David’s prayer, then, is that God will do again what he did when men began to build what became the city of Babylon — that he will frustrate the plans of the wicked and bring about a breakdown in communications between them so that they are unable to work together. Have I ever thought of making that my prayer for the pimps and traffickers and drug-pushers in my city? No, I never have … but I shall do so today.

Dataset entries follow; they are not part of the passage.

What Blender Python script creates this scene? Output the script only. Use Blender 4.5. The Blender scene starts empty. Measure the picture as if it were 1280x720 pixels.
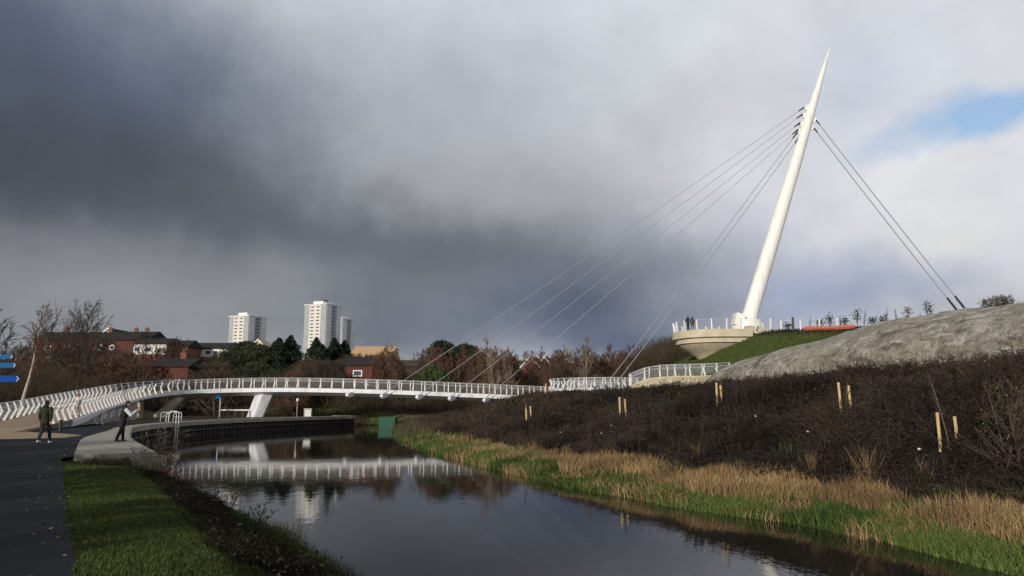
import bpy, bmesh, math, random
import numpy as np
from mathutils import Vector, Matrix, Euler

R = math.radians
random.seed(7)
rng = np.random.default_rng(11)
scn = bpy.context.scene
COL = scn.collection

# ------------------------------------------------------------------ camera
FPX = 925.0
PITCH = math.atan(145 / FPX)
CAMZ = 1.65
cam_d = bpy.data.cameras.new('camera')
cam = bpy.data.objects.new('camera', cam_d)
COL.objects.link(cam)
cam.location = (0, 0, CAMZ)
cam.rotation_euler = (math.pi / 2 + PITCH, 0, 0)
cam_d.sensor_width = 36
cam_d.lens = FPX / 1280 * 36
cam_d.clip_start = .1
cam_d.clip_end = 5000
scn.camera = cam

# ------------------------------------------------------------------ exposure, sun
scn.view_settings.view_transform = 'Standard'
scn.view_settings.look = 'None'
scn.view_settings.gamma = 1
scn.view_settings.exposure = 0.0
scn.cycles.max_bounces = 6
scn.cycles.diffuse_bounces = 2
scn.cycles.glossy_bounces = 3
scn.cycles.transparent_max_bounces = 6

SUN_EL = R(14)
SUN_TRAVEL = (0.45, 0.893)                     # the low sun is behind and to the left
SUN_AZ_TO = math.atan2(-SUN_TRAVEL[0], -SUN_TRAVEL[1])
sun_d = bpy.data.lights.new('sun', 'SUN')
sun_d.energy = 3.3
sun_d.angle = R(.6)
sun_d.color = (1, .92, .80)
sun = bpy.data.objects.new('sun', sun_d)
COL.objects.link(sun)
tv = Vector((SUN_TRAVEL[0] * math.cos(SUN_EL), SUN_TRAVEL[1] * math.cos(SUN_EL), -math.sin(SUN_EL)))
sun.rotation_euler = tv.to_track_quat('-Z', 'Y').to_euler()
sun.location = (-40, -80, 40)


def lin(c):
    return tuple((v / 255 / 12.92) if v / 255 <= .04045 else ((v / 255 + .055) / 1.055) ** 2.4 for v in c)


def pix_dir(px, py):
    cx = (px - 640) / FPX
    cy = (360 - py) / FPX
    return Vector((cx, math.cos(PITCH) - cy * math.sin(PITCH), math.sin(PITCH) + cy * math.cos(PITCH)))


def at(px, py, d):
    v = pix_dir(px, py)
    t = d / v.y
    return Vector((v.x * t, d, CAMZ + v.z * t))


def atx(px, d, py=505):
    return at(px, py, d).x


# ------------------------------------------------------------------ sky
def build_world():
    w = bpy.data.worlds.new('World')
    scn.world = w
    w.use_nodes = True
    nt = w.node_tree
    nt.nodes.clear()
    N, L = nt.nodes.new, nt.links.new
    out = N('ShaderNodeOutputWorld')
    bg = N('ShaderNodeBackground')
    bg.inputs['Strength'].default_value = .1
    L(bg.outputs[0], out.inputs[0])
    sky = N('ShaderNodeTexSky')
    sky.sky_type = 'NISHITA'
    sky.sun_disc = False
    sky.sun_elevation = SUN_EL
    sky.sun_rotation = SUN_AZ_TO
    tc = N('ShaderNodeTexCoord')
    sep = N('ShaderNodeSeparateXYZ')
    L(tc.outputs['Generated'], sep.inputs[0])

    def m(op, a, b=None, clamp=False):
        n = N('ShaderNodeMath')
        n.operation = op
        n.use_clamp = clamp
        for i, v in enumerate((a, b)):
            if v is None:
                continue
            if isinstance(v, (int, float)):
                n.inputs[i].default_value = v
            else:
                L(v, n.inputs[i])
        return n.outputs[0]

    def noise(vec, scale, detail, rough=.55, dist=0.):
        n = N('ShaderNodeTexNoise')
        n.inputs['Scale'].default_value = scale
        n.inputs['Detail'].default_value = detail
        n.inputs['Roughness'].default_value = rough
        n.inputs['Distortion'].default_value = dist
        L(vec, n.inputs['Vector'])
        return n

    # cloud-deck coordinates (a flat layer overhead)
    zz = m('ADD', m('MAXIMUM', sep.outputs[2], 0.0), .16)
    cmb = N('ShaderNodeCombineXYZ')
    L(m('DIVIDE', sep.outputs[0], zz), cmb.inputs[0])
    L(m('DIVIDE', sep.outputs[1], zz), cmb.inputs[1])
    warp = noise(tc.outputs['Generated'], 4.2, 4, .55)
    wsep = N('ShaderNodeSeparateColor')
    L(warp.outputs['Color'], wsep.inputs[0])
    warp2 = noise(tc.outputs['Generated'], 13, 4, .6)
    wsep2 = N('ShaderNodeSeparateColor')
    L(warp2.outputs['Color'], wsep2.inputs[0])
    az = m('MULTIPLY', m('ARCTAN2', sep.outputs[0], sep.outputs[1]), 180 / math.pi)
    el = m('MULTIPLY', m('ARCSINE', sep.outputs[2]), 180 / math.pi)
    A = m('ADD', az, m('ADD', m('MULTIPLY', m('SUBTRACT', wsep.outputs[0], .5), 15.), m('MULTIPLY', m('SUBTRACT', wsep2.outputs[0], .5), 4.5)))
    E = m('ADD', el, m('ADD', m('MULTIPLY', m('SUBTRACT', wsep.outputs[1], .5), 7.), m('MULTIPLY', m('SUBTRACT', wsep2.outputs[1], .5), 2.6)))

    def ae(px, py):
        v = pix_dir(px, py).normalized()
        return math.degrees(math.atan2(v.x, v.y)), math.degrees(math.asin(v.z))

    base = N('ShaderNodeRGB')
    base.outputs[0].default_value = (*lin((172, 175, 182)), 1)
    cur = base.outputs[0]
    k = FPX * math.pi / 180
    # (px, py, half-width px, half-height px, tilt deg, colour, amount): banks of the overcast by direction
    blobs = [
        (1000, -60, 900, 270, 0, (222, 226, 234), .95),
        (1230, 240, 360, 270, 0, (222, 224, 229), .95),
        (560, 150, 330, 130, 0, (182, 186, 194), .9),
        (640, 260, 200, 70, 0, (166, 168, 171), .7),
        (60, 70, 380, 120, -8, (98, 110, 134), .95),
        (-160, 240, 300, 210, 0, (70, 79, 96), .9),
        (110, 205, 330, 85, -6, (66, 70, 81), .92),
        (310, 265, 250, 62, -10, (88, 92, 101), .62),
        (620, 235, 230, 70, -8, (172, 175, 180), .75),
        (560, 320, 300, 56, -6, (90, 95, 105), .8),
        (90, 338, 260, 40, 0, (124, 127, 131), .95),
        (240, 390, 260, 56, 0, (142, 146, 150), .98),
        (470, 395, 110, 62, 0, (104, 110, 119), .8),
        (700, 385, 190, 52, 5, (80, 90, 112), .9),
        (860, 330, 120, 50, -20, (122, 128, 142), .8),
        (800, 425, 160, 34, 0, (84, 96, 124), .85),
        (960, 300, 90, 90, 0, (168, 174, 190), .6),
        (1060, 365, 110, 36, 0, (142, 154, 184), .9),
        (1130, 330, 70, 30, 0, (152, 162, 186), .7),
        (1190, 300, 60, 26, 0, (226, 225, 225), .8),
        (1170, 200, 70, 34, 20, (228, 229, 232), .75),
        (1190, 372, 90, 24, 0, (192, 194, 200), .8),
        (930, 180, 120, 90, 0, (220, 221, 226), .7),
        (1090, 90, 90, 45, 0, (204, 212, 230), .6),
    ]
    for (px, py, hw, hh, tilt, c, amt) in blobs:
        a0, e0 = ae(px, py)
        sa, se = hw / k, hh / k
        da, de = m('SUBTRACT', A, a0), m('SUBTRACT', E, e0)
        ct, st = math.cos(R(-tilt)), math.sin(R(-tilt))
        u = m('MULTIPLY', m('ADD', m('MULTIPLY', da, ct), m('MULTIPLY', de, -st)), 1 / sa)
        v = m('MULTIPLY', m('ADD', m('MULTIPLY', da, st), m('MULTIPLY', de, ct)), 1 / se)
        w_ = m('MULTIPLY', m('EXPONENT', m('MULTIPLY', m('ADD', m('MULTIPLY', u, u), m('MULTIPLY', v, v)), -1.)), amt)
        mx = N('ShaderNodeMix')
        mx.data_type = 'RGBA'
        L(w_, mx.inputs['Factor'])
        L(cur, mx.inputs['A'])
        mx.inputs['B'].default_value = (*lin(c), 1)
        cur = mx.outputs['Result']
    # fluffy detail
    n1 = noise(cmb.outputs[0], 1.1, 9, .56, .4)
    n2 = noise(tc.outputs['Generated'], 6.5, 8, .58, .3)
    det = m('ADD', m('MULTIPLY', m('SUBTRACT', n1.outputs[0], .5), .36), m('MULTIPLY', m('SUBTRACT', n2.outputs[0], .5), .42))
    det = m('ADD', det, 1.0)
    mul = N('ShaderNodeVectorMath')
    mul.operation = 'SCALE'
    L(cur, mul.inputs[0])
    L(m('MULTIPLY', det, 10.0), mul.inputs['Scale'])
    # gap in the clouds with blue behind it
    a0, e0 = ae(1240, 150)
    u = m('MULTIPLY', m('SUBTRACT', A, a0), 1 / (125 / k))
    v = m('MULTIPLY', m('SUBTRACT', E, e0), 1 / (34 / k))
    hole = m('EXPONENT', m('MULTIPLY', m('ADD', m('MULTIPLY', u, u), m('MULTIPLY', v, v)), -1.))
    hole = m('MULTIPLY', m('SUBTRACT', m('ADD', hole, m('MULTIPLY', m('SUBTRACT', n2.outputs[0], .5), .9)), .25), 1.7, True)
    blue = N('ShaderNodeMix')
    blue.data_type = 'RGBA'
    blue.inputs['Factor'].default_value = .62
    L(sky.outputs[0], blue.inputs['A'])
    blue.inputs['B'].default_value = tuple(v * 10 for v in lin((176, 208, 246))) + (1,)
    mx = N('ShaderNodeMix')
    mx.data_type = 'RGBA'
    L(hole, mx.inputs['Factor'])
    L(mul.outputs[0], mx.inputs['A'])
    L(blue.outputs['Result'], mx.inputs['B'])
    L(mx.outputs['Result'], bg.inputs['Color'])


build_world()


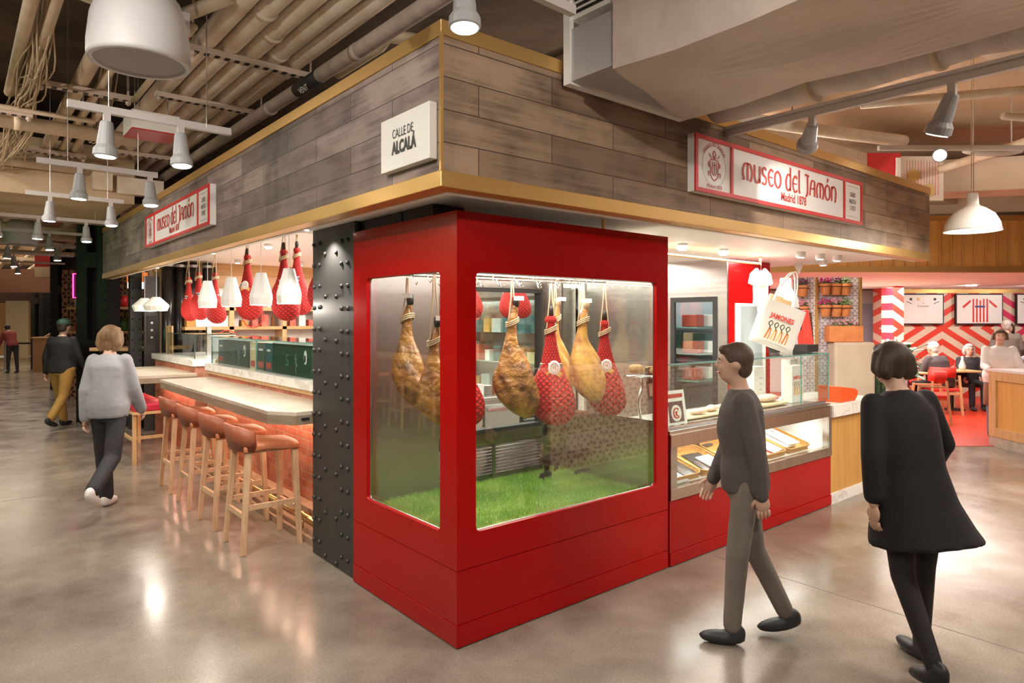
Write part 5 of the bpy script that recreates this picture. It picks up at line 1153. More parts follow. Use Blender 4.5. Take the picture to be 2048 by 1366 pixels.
# far ceiling: ribs and pipes beyond the beam
for k in range(7):
    x = -2.6 + k*.42
    pipe('far_pipe', 'beige pipe running away over the far left aisle', [(x, 8.8, 3.35), (x, 25, 3.35)], .06, pipeb, 'beige pipes over the far aisle')
for k, y in enumerate((9.4, 10.9, 12.3, 13.9, 15.8, 18.)):
    b = BM(); box(b, -6, .9, y, y+.09, 3.18, 3.26); tag(obj('cross_bar', b, pipeb), 'beige bar crossing the far aisle ceiling', 'crossbar', 'crossbars over the far aisle')
# insulated main duct and its companions at the right
duct = mat('duct_wrap', (.66, .55, .48), .5, noise=1.6, col2=(.56, .46, .42), bump=(2.6, .5, .05), spec=.35)
ductg = mat('galvanised', (.46, .46, .46), .4, .3)
t = thing('main_duct', 'huge wrapped rectangular air duct overhead at the right, ending against the fascia', 'air duct', (.95, -.34, 2.92))
def crumple(x0, x1, y0, y1, z0, z1, nx, ny, nz, amp):
    b = BM(); bmesh.ops.create_cube(b, size=1)
    bmesh.ops.subdivide_edges(b, edges=b.edges[:], cuts=14, use_grid_fill=True)
    for v in b.verts:
        px, py, pz = v.co; y = y0 + (py+.5)*(y1 - nx*(.5-px) - y0)
        f = amp*(math.sin(px*9+y*2.1)*math.cos(y*3.3+pz*4) + .6*math.sin(y*6.1+px*3))*min(1, (y1-y)*2)
        v.co = (x0 + (px+.5)*(x1-x0), y, z0 + (pz+.5)*(z1-z0) + f)
    return b
b = crumple(.46, 1.42, -6, -.37, 2.905, 3.6, .28, 1, 1, .022); obj('insulated_body', b, duct, t, world=True, smooth=False)
b = BM(); prism(b, [(.47, -.345), (1.40, -.345), (1.38, -.40), (.47, -.70)], (0, 0, 2.93), (1, 0, 0), (0, 1, 0), (0, 0, .27)); obj('metal_collar', b, ductg, t, world=True)
b = BM()
for q in ((.455, 1.45, 2.915, 2.945), (.455, .485, 2.945, 3.5), ): box(b, q[0], q[1], -.36, -.315, q[2], q[3])
obj('flange', b, white, t, world=True)
b = BM(); box(b, .475, 1.0, -.66, -.35, 3.245, 3.6); obj('grille_box', b, white, t, world=True)
b = BM()
for k in range(9): box(b, .469, .477, -.63, -.38, 3.27 + k*.032, 3.285 + k*.032)
obj('grille_slots', b, blackm, t, world=True)
b = BM(); cyl(b, (.6, -.35, 2.93), (1.35, -.35, 2.93), .012, seg=8); obj('edge_rod', b, pipew, t, world=True)
rd = mat('round_wrap', (.60, .50, .45), .5, noise=3, col2=(.5, .42, .40), bump=(5, .7, .03), stretch=(1, 3, 1))
t = thing('round_duct', 'crumpled round insulated duct alongside the huge rectangular duct', 'air duct', (1.75, -.36, 3.06))
P = [(1.745 + .006*math.sin(k*2.3), -.38 - .18*k, 3.075 + .008*math.cos(k*1.7)) for k in range(30)]
b = BM(); tube(b, P, [.135 + .007*math.sin(k*2.9) for k in range(30)], 20); obj('duct_sleeve', b, rd, t, world=True, smooth=True)
for y in (-1.0, -1.62, -2.3, -3.1): b = BM(); cyl(b, (1.745, y, 3.075), (1.745, y - .03, 3.075), .15, seg=24); obj('duct_strap', b, pipeb, t, world=True, smooth=True)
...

Maybe, thinking about it, my prayers generally are altogether too “positive” — I’m forever praying for people to be changed, redeemed etc, but the fact is that not everyone will be changed and redeemed and, at the end of the day, there must be the destruction of all that is evil. In the midst of the glorious description of the new heaven and the new earth in Revelation 21, there is this: “But the cowardly, the unbelieving, the vile, the murderers, the sexually immoral, those who practise magic arts, the idolaters and all liars — their place will be in the fiery lake of burning sulphur. This is the second death” (Revelation 21.8). Three thousand years ago, the psalmist recognised that and had no qualms about praying for it to come about — the destruction of evil is a constant theme in the book of Psalms — so neither, perhaps, should I.

Lord Jesus, there are wicked people in this city in which I live and destructive forces at work. Frustrate their plans, break down their lines of communication, let disunity come between them, and destroy all that is evil. Amen.